COLLECTED DATA
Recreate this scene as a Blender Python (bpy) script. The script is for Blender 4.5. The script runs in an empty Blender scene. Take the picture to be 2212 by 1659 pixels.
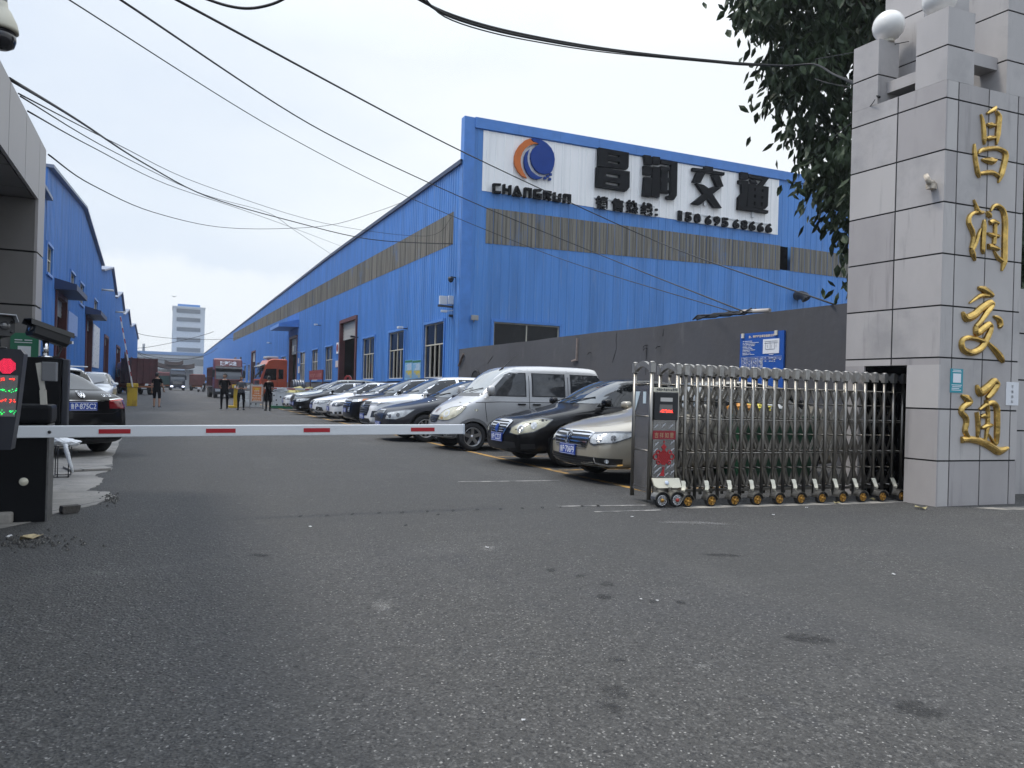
import bpy, bmesh, math, random
from math import sin, cos, pi, radians, sqrt, atan2
from mathutils import Vector, Matrix
from mathutils.bvhtree import BVHTree

random.seed(7)
S = bpy.context.scene
HAZE = 0.0005
COL = S.collection

# ------------------------------------------------------------------ camera
YAW, PITCH, ROLL, EYE = radians(24.8), radians(0.1), radians(1.6), 1.25
FOC, PCX, PCY = 1620.0, 1106.0, 846.0          # measured on a 2212 x 1659 view of the photograph
FW = Vector((sin(YAW) * cos(PITCH), cos(YAW) * cos(PITCH), sin(PITCH)))
R0 = Vector((cos(YAW), -sin(YAW), 0)); U0 = R0.cross(FW)
RT = R0 * cos(ROLL) + U0 * sin(ROLL); UP = -R0 * sin(ROLL) + U0 * cos(ROLL)
CAMP = Vector((0, 0, EYE))
cd = bpy.data.cameras.new('camera'); cam = bpy.data.objects.new('camera', cd); COL.objects.link(cam)
cd.sensor_width = 36; cd.lens = FOC / 2212 * 36; cd.shift_y = (PCY - 829.5) / 2212
cd.clip_start = 0.05; cd.clip_end = 3000
cam.matrix_world = Matrix(((RT.x, UP.x, -FW.x, CAMP.x), (RT.y, UP.y, -FW.y, CAMP.y), (RT.z, UP.z, -FW.z, CAMP.z), (0, 0, 0, 1)))
S.camera = cam

# ------------------------------------------------------------------ sky, sun, exposure
S.view_settings.view_transform = 'Standard'; S.view_settings.look = 'None'
S.view_settings.exposure = 0.70; S.view_settings.gamma = 1.0
SUN_EL, SUN_AZ = radians(62), radians(-70)      # azimuth from +Y towards +X
world = bpy.data.worlds.new('World'); S.world = world; world.use_nodes = True
wt = world.node_tree; wt.nodes.clear()
def wn(t): return wt.nodes.new(t)
wo = wn('ShaderNodeOutputWorld'); wb = wn('ShaderNodeBackground'); wb.inputs[1].default_value = 0.1
sky = wn('ShaderNodeTexSky'); sky.sky_type = 'NISHITA'; sky.sun_disc = False
sky.sun_elevation = SUN_EL; sky.sun_rotation = SUN_AZ; sky.dust_density = 3.0; sky.air_density = 1.0
tc = wn('ShaderNodeTexCoord')
L = wt.links.new
def wmath(op, a, b=None):
    n = wn('ShaderNodeMath'); n.operation = op
    for i, x in enumerate((a, b)):
        if x is None: continue
        if isinstance(x, (int, float)): n.inputs[i].default_value = x
        else: L(x, n.inputs[i])
    return n.outputs[0]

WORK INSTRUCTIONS
Return each line exactly as written. Any picture gets left out.

EXERCISE RESULT
Recreate this scene as a Blender Python (bpy) script. The script is for Blender 4.5. The script runs in an empty Blender scene. Take the picture to be 2212 by 1659 pixels.
import bpy, bmesh, math, random
from math import sin, cos, pi, radians, sqrt, atan2
from mathutils import Vector, Matrix
from mathutils.bvhtree import BVHTree

random.seed(7)
S = bpy.context.scene
HAZE = 0.0005
COL = S.collection

# ------------------------------------------------------------------ camera
YAW, PITCH, ROLL, EYE = radians(24.8), radians(0.1), radians(1.6), 1.25
FOC, PCX, PCY = 1620.0, 1106.0, 846.0          # measured on a 2212 x 1659 view of the photograph
FW = Vector((sin(YAW) * cos(PITCH), cos(YAW) * cos(PITCH), sin(PITCH)))
R0 = Vector((cos(YAW), -sin(YAW), 0)); U0 = R0.cross(FW)
RT = R0 * cos(ROLL) + U0 * sin(ROLL); UP = -R0 * sin(ROLL) + U0 * cos(ROLL)
CAMP = Vector((0, 0, EYE))
cd = bpy.data.cameras.new('camera'); cam = bpy.data.objects.new('camera', cd); COL.objects.link(cam)
cd.sensor_width = 36; cd.lens = FOC / 2212 * 36; cd.shift_y = (PCY - 829.5) / 2212
cd.clip_start = 0.05; cd.clip_end = 3000
cam.matrix_world = Matrix(((RT.x, UP.x, -FW.x, CAMP.x), (RT.y, UP.y, -FW.y, CAMP.y), (RT.z, UP.z, -FW.z, CAMP.z), (0, 0, 0, 1)))
S.camera = cam

# ------------------------------------------------------------------ sky, sun, exposure
S.view_settings.view_transform = 'Standard'; S.view_settings.look = 'None'
S.view_settings.exposure = 0.70; S.view_settings.gamma = 1.0
SUN_EL, SUN_AZ = radians(62), radians(-70)      # azimuth from +Y towards +X
world = bpy.data.worlds.new('World'); S.world = world; world.use_nodes = True
wt = world.node_tree; wt.nodes.clear()
def wn(t): return wt.nodes.new(t)
wo = wn('ShaderNodeOutputWorld'); wb = wn('ShaderNodeBackground'); wb.inputs[1].default_value = 0.1
sky = wn('ShaderNodeTexSky'); sky.sky_type = 'NISHITA'; sky.sun_disc = False
sky.sun_elevation = SUN_EL; sky.sun_rotation = SUN_AZ; sky.dust_density = 3.0; sky.air_density = 1.0
tc = wn('ShaderNodeTexCoord')
L = wt.links.new
def wmath(op, a, b=None):
    n = wn('ShaderNodeMath'); n.operation = op
    for i, x in enumerate((a, b)):
        if x is None: continue
        if isinstance(x, (int, float)): n.inputs[i].default_value = x
        else: L(x, n.inputs[i])
    return n.outputs[0]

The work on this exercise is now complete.